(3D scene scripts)
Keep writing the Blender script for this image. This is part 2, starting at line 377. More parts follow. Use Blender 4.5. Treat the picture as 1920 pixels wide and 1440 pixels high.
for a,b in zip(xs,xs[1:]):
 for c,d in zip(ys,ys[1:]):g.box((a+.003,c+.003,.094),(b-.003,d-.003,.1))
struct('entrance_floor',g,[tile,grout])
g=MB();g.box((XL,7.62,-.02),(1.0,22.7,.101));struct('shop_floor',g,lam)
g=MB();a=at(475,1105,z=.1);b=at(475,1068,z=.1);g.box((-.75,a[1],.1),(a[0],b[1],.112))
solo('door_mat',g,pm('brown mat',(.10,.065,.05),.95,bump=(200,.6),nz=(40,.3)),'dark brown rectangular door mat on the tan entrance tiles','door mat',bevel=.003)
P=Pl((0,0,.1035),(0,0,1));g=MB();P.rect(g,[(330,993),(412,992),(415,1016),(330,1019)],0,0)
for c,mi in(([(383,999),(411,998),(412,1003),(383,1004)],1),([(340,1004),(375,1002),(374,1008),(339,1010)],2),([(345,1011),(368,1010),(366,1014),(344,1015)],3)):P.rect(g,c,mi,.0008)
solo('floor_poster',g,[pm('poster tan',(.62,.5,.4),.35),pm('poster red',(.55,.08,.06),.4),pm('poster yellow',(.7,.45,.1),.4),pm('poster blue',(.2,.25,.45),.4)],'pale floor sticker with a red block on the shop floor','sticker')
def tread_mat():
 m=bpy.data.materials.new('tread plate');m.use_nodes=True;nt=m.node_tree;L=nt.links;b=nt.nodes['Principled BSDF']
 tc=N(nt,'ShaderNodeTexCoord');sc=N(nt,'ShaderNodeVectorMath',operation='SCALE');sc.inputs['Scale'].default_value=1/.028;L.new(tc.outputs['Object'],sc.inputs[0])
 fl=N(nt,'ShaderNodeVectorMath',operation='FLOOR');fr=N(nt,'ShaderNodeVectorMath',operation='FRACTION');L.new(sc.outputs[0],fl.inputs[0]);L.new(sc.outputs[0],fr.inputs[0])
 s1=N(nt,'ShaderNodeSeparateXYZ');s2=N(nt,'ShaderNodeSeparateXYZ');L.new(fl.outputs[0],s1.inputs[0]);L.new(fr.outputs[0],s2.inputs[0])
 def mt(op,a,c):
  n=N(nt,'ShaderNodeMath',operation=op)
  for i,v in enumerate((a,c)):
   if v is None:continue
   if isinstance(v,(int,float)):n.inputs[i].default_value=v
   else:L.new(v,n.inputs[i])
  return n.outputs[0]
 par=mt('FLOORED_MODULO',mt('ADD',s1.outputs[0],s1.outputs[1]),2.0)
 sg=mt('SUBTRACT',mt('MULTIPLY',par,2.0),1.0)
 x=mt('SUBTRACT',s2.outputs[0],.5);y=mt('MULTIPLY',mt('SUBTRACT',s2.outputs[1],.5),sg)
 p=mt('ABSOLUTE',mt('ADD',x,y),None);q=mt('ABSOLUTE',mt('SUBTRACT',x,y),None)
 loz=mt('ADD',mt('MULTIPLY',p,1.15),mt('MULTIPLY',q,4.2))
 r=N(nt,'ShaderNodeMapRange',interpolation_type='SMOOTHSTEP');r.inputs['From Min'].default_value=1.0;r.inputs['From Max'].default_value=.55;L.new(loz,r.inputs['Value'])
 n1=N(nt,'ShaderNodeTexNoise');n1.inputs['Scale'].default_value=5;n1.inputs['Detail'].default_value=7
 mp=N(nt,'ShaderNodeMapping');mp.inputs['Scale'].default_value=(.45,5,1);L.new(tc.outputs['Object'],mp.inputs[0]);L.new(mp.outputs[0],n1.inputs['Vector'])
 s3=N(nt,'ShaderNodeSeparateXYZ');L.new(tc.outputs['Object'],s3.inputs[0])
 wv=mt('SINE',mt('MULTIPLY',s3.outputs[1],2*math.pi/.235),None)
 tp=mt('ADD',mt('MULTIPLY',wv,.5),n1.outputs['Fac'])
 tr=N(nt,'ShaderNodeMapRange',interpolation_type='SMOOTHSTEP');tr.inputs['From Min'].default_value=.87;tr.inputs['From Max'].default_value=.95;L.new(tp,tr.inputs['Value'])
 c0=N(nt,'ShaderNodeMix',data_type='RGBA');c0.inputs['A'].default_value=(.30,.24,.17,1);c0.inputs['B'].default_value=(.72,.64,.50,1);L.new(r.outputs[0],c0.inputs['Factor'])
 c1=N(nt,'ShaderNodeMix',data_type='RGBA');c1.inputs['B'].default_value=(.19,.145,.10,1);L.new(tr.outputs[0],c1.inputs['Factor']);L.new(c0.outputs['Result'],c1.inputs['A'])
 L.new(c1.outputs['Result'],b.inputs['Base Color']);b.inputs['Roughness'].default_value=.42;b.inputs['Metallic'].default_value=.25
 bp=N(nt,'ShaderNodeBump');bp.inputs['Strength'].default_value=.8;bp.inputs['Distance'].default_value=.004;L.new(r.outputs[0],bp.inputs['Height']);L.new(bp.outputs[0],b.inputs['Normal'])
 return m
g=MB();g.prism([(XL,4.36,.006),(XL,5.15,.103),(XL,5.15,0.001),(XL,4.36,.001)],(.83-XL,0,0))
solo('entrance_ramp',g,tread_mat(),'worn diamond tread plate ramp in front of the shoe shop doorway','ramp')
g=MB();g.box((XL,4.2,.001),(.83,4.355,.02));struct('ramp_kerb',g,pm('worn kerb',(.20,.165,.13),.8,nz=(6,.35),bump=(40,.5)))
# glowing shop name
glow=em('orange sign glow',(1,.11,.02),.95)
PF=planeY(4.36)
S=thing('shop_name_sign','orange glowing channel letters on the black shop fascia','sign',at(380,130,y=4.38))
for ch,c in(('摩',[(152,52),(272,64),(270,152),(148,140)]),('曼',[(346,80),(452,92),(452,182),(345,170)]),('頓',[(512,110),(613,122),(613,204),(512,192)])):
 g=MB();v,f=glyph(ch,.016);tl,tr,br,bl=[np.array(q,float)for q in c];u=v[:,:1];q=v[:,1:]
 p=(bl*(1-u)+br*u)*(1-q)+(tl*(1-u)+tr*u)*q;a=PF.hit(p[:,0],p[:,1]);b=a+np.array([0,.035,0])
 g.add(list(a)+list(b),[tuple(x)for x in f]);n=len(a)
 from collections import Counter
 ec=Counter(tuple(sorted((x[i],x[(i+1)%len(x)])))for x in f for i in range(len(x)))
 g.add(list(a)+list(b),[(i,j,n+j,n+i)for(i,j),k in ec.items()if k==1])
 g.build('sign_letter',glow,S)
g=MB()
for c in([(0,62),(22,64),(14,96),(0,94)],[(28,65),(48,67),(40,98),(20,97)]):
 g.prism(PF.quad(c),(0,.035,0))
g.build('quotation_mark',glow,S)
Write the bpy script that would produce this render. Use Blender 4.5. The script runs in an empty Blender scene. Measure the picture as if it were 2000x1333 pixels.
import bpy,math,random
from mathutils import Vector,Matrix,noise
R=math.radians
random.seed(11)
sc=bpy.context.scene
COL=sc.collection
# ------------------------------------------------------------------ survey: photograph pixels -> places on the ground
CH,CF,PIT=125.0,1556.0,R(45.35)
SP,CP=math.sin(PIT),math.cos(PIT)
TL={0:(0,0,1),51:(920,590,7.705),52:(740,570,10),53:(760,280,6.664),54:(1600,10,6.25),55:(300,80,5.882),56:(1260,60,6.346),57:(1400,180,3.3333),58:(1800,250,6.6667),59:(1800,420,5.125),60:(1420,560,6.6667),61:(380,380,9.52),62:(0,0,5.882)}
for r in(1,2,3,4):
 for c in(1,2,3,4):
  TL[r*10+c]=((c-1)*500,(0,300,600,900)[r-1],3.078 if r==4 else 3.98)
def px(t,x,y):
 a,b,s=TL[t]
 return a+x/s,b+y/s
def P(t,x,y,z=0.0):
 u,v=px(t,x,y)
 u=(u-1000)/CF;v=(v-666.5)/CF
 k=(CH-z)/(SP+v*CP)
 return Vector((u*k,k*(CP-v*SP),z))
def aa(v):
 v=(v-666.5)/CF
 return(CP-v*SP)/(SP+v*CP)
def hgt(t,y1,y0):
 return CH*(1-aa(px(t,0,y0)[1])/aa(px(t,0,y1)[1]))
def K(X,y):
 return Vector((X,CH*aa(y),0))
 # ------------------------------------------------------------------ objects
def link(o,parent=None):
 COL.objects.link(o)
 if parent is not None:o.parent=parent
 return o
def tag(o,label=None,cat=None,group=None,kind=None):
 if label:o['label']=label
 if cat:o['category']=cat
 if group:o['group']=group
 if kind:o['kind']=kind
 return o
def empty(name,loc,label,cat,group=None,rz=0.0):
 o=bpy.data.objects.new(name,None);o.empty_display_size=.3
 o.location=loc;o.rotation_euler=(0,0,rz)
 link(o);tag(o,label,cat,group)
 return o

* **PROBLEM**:
Copy out every line from the one containing "Write the bpy" to the end of the material, both ends included.

* **EXERCISE RESPONSE**:
Write the bpy script that would produce this render. Use Blender 4.5. The script runs in an empty Blender scene. Measure the picture as if it were 2000x1333 pixels.
import bpy,math,random
from mathutils import Vector,Matrix,noise
R=math.radians
random.seed(11)
sc=bpy.context.scene
COL=sc.collection
# ------------------------------------------------------------------ survey: photograph pixels -> places on the ground
CH,CF,PIT=125.0,1556.0,R(45.35)
SP,CP=math.sin(PIT),math.cos(PIT)
TL={0:(0,0,1),51:(920,590,7.705),52:(740,570,10),53:(760,280,6.664),54:(1600,10,6.25),55:(300,80,5.882),56:(1260,60,6.346),57:(1400,180,3.3333),58:(1800,250,6.6667),59:(1800,420,5.125),60:(1420,560,6.6667),61:(380,380,9.52),62:(0,0,5.882)}
for r in(1,2,3,4):
 for c in(1,2,3,4):
  TL[r*10+c]=((c-1)*500,(0,300,600,900)[r-1],3.078 if r==4 else 3.98)
def px(t,x,y):
 a,b,s=TL[t]
 return a+x/s,b+y/s
def P(t,x,y,z=0.0):
 u,v=px(t,x,y)
 u=(u-1000)/CF;v=(v-666.5)/CF
 k=(CH-z)/(SP+v*CP)
 return Vector((u*k,k*(CP-v*SP),z))
def aa(v):
 v=(v-666.5)/CF
 return(CP-v*SP)/(SP+v*CP)
def hgt(t,y1,y0):
 return CH*(1-aa(px(t,0,y0)[1])/aa(px(t,0,y1)[1]))
def K(X,y):
 return Vector((X,CH*aa(y),0))
 # ------------------------------------------------------------------ objects
def link(o,parent=None):
 COL.objects.link(o)
 if parent is not None:o.parent=parent
 return o
def tag(o,label=None,cat=None,group=None,kind=None):
 if label:o['label']=label
 if cat:o['category']=cat
 if group:o['group']=group
 if kind:o['kind']=kind
 return o
def empty(name,loc,label,cat,group=None,rz=0.0):
 o=bpy.data.objects.new(name,None);o.empty_display_size=.3
 o.location=loc;o.rotation_euler=(0,0,rz)
 link(o);tag(o,label,cat,group)
 return o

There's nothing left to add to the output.